**Problem**
Copy out the data below verbatim.
== Source material ==
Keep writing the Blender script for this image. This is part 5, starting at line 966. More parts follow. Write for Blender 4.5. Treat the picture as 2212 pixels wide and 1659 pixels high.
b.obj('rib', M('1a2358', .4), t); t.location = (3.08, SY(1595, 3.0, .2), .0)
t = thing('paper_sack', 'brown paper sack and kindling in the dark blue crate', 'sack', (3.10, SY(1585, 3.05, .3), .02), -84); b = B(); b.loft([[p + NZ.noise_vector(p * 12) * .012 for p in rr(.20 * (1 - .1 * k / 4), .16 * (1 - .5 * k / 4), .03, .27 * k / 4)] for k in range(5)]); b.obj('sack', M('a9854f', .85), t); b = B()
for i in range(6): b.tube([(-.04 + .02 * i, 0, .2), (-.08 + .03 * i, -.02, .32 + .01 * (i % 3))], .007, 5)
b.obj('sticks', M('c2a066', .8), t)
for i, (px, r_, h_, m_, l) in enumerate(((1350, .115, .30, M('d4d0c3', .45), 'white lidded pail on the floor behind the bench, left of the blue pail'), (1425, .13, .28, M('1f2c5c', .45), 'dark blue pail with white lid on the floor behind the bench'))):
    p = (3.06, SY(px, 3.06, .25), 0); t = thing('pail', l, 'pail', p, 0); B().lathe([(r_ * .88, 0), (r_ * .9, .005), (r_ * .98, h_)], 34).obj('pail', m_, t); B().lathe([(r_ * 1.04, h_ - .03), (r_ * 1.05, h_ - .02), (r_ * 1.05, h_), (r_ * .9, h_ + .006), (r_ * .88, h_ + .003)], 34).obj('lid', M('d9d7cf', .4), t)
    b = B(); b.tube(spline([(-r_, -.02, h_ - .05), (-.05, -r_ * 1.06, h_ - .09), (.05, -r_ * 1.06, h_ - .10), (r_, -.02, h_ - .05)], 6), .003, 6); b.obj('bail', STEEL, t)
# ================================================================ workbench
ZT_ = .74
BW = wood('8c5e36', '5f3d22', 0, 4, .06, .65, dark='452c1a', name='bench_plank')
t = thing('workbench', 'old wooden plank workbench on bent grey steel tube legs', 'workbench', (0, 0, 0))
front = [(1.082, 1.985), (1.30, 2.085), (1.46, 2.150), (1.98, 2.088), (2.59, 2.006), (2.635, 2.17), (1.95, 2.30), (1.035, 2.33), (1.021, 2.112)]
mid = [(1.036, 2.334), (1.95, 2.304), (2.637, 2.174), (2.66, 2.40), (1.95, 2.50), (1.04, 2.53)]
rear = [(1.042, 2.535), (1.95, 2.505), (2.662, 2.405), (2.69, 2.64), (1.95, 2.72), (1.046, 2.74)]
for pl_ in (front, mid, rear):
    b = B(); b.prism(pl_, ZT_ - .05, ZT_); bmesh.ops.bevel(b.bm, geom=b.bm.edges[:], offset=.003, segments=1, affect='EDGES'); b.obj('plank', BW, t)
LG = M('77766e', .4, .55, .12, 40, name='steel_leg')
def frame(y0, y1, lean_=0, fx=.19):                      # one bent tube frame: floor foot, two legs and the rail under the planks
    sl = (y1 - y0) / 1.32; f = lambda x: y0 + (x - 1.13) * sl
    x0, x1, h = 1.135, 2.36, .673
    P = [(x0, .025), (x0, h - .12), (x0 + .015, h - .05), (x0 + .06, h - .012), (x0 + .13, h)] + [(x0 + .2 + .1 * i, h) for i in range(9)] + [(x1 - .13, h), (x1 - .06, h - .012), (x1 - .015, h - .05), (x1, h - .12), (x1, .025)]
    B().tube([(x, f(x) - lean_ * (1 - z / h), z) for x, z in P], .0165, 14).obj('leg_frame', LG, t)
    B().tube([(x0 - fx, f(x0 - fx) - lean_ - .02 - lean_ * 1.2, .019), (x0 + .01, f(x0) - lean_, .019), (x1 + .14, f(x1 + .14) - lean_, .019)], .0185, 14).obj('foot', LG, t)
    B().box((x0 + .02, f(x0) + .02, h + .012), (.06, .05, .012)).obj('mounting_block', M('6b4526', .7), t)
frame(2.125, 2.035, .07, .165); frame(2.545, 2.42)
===
**Full response**
Keep writing the Blender script for this image. This is part 5, starting at line 966. More parts follow. Write for Blender 4.5. Treat the picture as 2212 pixels wide and 1659 pixels high.
b.obj('rib', M('1a2358', .4), t); t.location = (3.08, SY(1595, 3.0, .2), .0)
t = thing('paper_sack', 'brown paper sack and kindling in the dark blue crate', 'sack', (3.10, SY(1585, 3.05, .3), .02), -84); b = B(); b.loft([[p + NZ.noise_vector(p * 12) * .012 for p in rr(.20 * (1 - .1 * k / 4), .16 * (1 - .5 * k / 4), .03, .27 * k / 4)] for k in range(5)]); b.obj('sack', M('a9854f', .85), t); b = B()
for i in range(6): b.tube([(-.04 + .02 * i, 0, .2), (-.08 + .03 * i, -.02, .32 + .01 * (i % 3))], .007, 5)
b.obj('sticks', M('c2a066', .8), t)
for i, (px, r_, h_, m_, l) in enumerate(((1350, .115, .30, M('d4d0c3', .45), 'white lidded pail on the floor behind the bench, left of the blue pail'), (1425, .13, .28, M('1f2c5c', .45), 'dark blue pail with white lid on the floor behind the bench'))):
    p = (3.06, SY(px, 3.06, .25), 0); t = thing('pail', l, 'pail', p, 0); B().lathe([(r_ * .88, 0), (r_ * .9, .005), (r_ * .98, h_)], 34).obj('pail', m_, t); B().lathe([(r_ * 1.04, h_ - .03), (r_ * 1.05, h_ - .02), (r_ * 1.05, h_), (r_ * .9, h_ + .006), (r_ * .88, h_ + .003)], 34).obj('lid', M('d9d7cf', .4), t)
    b = B(); b.tube(spline([(-r_, -.02, h_ - .05), (-.05, -r_ * 1.06, h_ - .09), (.05, -r_ * 1.06, h_ - .10), (r_, -.02, h_ - .05)], 6), .003, 6); b.obj('bail', STEEL, t)
# ================================================================ workbench
ZT_ = .74
BW = wood('8c5e36', '5f3d22', 0, 4, .06, .65, dark='452c1a', name='bench_plank')
t = thing('workbench', 'old wooden plank workbench on bent grey steel tube legs', 'workbench', (0, 0, 0))
front = [(1.082, 1.985), (1.30, 2.085), (1.46, 2.150), (1.98, 2.088), (2.59, 2.006), (2.635, 2.17), (1.95, 2.30), (1.035, 2.33), (1.021, 2.112)]
mid = [(1.036, 2.334), (1.95, 2.304), (2.637, 2.174), (2.66, 2.40), (1.95, 2.50), (1.04, 2.53)]
rear = [(1.042, 2.535), (1.95, 2.505), (2.662, 2.405), (2.69, 2.64), (1.95, 2.72), (1.046, 2.74)]
for pl_ in (front, mid, rear):
    b = B(); b.prism(pl_, ZT_ - .05, ZT_); bmesh.ops.bevel(b.bm, geom=b.bm.edges[:], offset=.003, segments=1, affect='EDGES'); b.obj('plank', BW, t)
LG = M('77766e', .4, .55, .12, 40, name='steel_leg')
def frame(y0, y1, lean_=0, fx=.19):                      # one bent tube frame: floor foot, two legs and the rail under the planks
    sl = (y1 - y0) / 1.32; f = lambda x: y0 + (x - 1.13) * sl
    x0, x1, h = 1.135, 2.36, .673
    P = [(x0, .025), (x0, h - .12), (x0 + .015, h - .05), (x0 + .06, h - .012), (x0 + .13, h)] + [(x0 + .2 + .1 * i, h) for i in range(9)] + [(x1 - .13, h), (x1 - .06, h - .012), (x1 - .015, h - .05), (x1, h - .12), (x1, .025)]
    B().tube([(x, f(x) - lean_ * (1 - z / h), z) for x, z in P], .0165, 14).obj('leg_frame', LG, t)
    B().tube([(x0 - fx, f(x0 - fx) - lean_ - .02 - lean_ * 1.2, .019), (x0 + .01, f(x0) - lean_, .019), (x1 + .14, f(x1 + .14) - lean_, .019)], .0185, 14).obj('foot', LG, t)
    B().box((x0 + .02, f(x0) + .02, h + .012), (.06, .05, .012)).obj('mounting_block', M('6b4526', .7), t)
frame(2.125, 2.035, .07, .165); frame(2.545, 2.42)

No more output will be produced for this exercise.